Page:Annales du Musée Guimet, Bibliothèque d’études, tome 12-13.djvu/119

Le texte de cette page a été corrigé et est conforme au fac-similé.

Selon le père Huc, cette mesure draconienne fut prise, il y a quelques siècles seulement, par un Nomékhan, ou vice-roi du Tibet, afin de mettre un terme aux ravages que causait dans les monastères la coquetterie féminine[1] ; mais cet usage paraît être beaucoup plus ancien que l’époque de la domination bouddhique dans ce pays, si nous pouvons ajouter foi aux récits historiques de l’auteur de la Description du Tubet.

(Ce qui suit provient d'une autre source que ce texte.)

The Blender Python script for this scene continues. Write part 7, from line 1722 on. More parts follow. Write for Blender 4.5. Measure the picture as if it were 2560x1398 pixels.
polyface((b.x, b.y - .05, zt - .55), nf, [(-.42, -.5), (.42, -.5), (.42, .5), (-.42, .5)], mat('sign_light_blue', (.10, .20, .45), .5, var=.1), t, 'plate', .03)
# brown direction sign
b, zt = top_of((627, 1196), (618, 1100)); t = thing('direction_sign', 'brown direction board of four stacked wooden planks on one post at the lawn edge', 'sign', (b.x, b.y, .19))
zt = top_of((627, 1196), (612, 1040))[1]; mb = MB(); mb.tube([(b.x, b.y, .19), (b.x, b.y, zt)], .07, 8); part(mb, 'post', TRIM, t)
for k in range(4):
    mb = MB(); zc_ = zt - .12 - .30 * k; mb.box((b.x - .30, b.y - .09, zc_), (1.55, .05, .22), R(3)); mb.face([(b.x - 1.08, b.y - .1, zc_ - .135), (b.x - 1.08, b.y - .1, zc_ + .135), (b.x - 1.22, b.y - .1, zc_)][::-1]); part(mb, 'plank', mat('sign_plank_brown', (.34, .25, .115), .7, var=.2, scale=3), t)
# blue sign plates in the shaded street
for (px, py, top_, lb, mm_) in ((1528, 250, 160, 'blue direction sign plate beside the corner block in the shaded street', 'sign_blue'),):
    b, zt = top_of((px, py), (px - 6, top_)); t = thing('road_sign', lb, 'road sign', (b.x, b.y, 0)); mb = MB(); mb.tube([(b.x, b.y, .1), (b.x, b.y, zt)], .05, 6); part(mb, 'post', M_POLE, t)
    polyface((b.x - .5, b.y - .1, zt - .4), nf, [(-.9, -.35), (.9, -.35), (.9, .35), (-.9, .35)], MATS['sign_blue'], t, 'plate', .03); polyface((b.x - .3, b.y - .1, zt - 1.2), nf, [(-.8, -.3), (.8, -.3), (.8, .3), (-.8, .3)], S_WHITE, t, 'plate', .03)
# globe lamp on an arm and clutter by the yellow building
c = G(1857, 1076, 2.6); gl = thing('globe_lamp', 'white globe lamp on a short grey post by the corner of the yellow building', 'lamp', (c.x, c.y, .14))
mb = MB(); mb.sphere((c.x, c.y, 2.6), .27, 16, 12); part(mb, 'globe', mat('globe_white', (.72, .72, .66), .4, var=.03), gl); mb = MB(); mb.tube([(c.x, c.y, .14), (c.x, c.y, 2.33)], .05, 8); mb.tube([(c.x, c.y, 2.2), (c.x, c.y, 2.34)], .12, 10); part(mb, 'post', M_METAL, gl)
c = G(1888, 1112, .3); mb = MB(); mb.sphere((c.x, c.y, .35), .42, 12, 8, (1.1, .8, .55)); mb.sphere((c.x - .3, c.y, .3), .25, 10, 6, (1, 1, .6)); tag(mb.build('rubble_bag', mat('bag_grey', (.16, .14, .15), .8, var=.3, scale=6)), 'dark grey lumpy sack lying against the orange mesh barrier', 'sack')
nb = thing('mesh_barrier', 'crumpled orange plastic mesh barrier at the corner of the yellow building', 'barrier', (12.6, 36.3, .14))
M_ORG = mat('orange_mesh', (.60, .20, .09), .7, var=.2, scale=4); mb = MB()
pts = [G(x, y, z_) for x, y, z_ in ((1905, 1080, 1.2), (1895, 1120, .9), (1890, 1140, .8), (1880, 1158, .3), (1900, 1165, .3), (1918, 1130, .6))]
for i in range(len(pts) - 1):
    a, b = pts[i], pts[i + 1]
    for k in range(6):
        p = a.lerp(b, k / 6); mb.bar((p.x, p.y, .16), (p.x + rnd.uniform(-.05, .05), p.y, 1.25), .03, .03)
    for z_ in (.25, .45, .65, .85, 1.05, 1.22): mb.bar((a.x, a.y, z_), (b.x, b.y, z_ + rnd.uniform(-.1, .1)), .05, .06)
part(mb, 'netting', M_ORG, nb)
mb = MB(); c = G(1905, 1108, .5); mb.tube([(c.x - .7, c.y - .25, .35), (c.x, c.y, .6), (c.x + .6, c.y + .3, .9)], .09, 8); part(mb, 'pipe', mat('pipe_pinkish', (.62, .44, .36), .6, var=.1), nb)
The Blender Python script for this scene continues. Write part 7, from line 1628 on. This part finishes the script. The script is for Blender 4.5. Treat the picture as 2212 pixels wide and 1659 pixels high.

Il nous apprend, en effet, qu’en 634, lorsque le roi du Tibet, Srong-tsan Gam-po, ayant obtenu la main de la princesse Wen-tchhing-koung-tchou, fille de l’empereur Taï-tsoung de la dynastie Thang — la même qui fut déifiée sous le nom de Dolma, — amena sa jeune épouse dans son royaume, « la reine vit avec dégoût l’usage qu’avaient les habitants du pays de se peindre le visage en rouge ». Or, il ne pouvait pas être question à ce moment d’une mesure déjà ancienne prise pour protéger la pudeur du clergé bouddhique, puisque ce fut seulement sous le règne de ce Srong-tsan Gam-po que le bouddhisme s’implanta définitivement au Tibet ; et, d’un autre côté, si ce roi avait été l’auteur de cette prescription — ce qu’expliquerait à la rigueur son zèle de néophyte, — cet usage n’aurait pas encore eu le temps de se généraliser, comme l’indique la phrase du chroniqueur ; le roi n’aurait sans doute pas consenti à donner « aux personnes de sa cour l’ordre de renoncer momentanément à cet usage[2] », et la reine elle-même, fervente bouddhiste comme elle l’était, eût sans doute fait taire son dégoût en considération de l’intérêt de la religion. Nous pouvons, croyons-nous, avancer à coup sûr qu’il s’agit en cette affaire d’une survivance de l’ancien usage qu’avaient les peuples barbares de se peindre le visage, et peut-être faut-il chercher la raison de cette survivance dans quelque antique observance hygiénique : la nature onc-

  1. Huc, Voyage dans la Tartarie et au Thibet, t. II, p. 258.
  2. Klaproth, Description du Tubet ; Nouveau journal asiatique, t. IV, p. 107.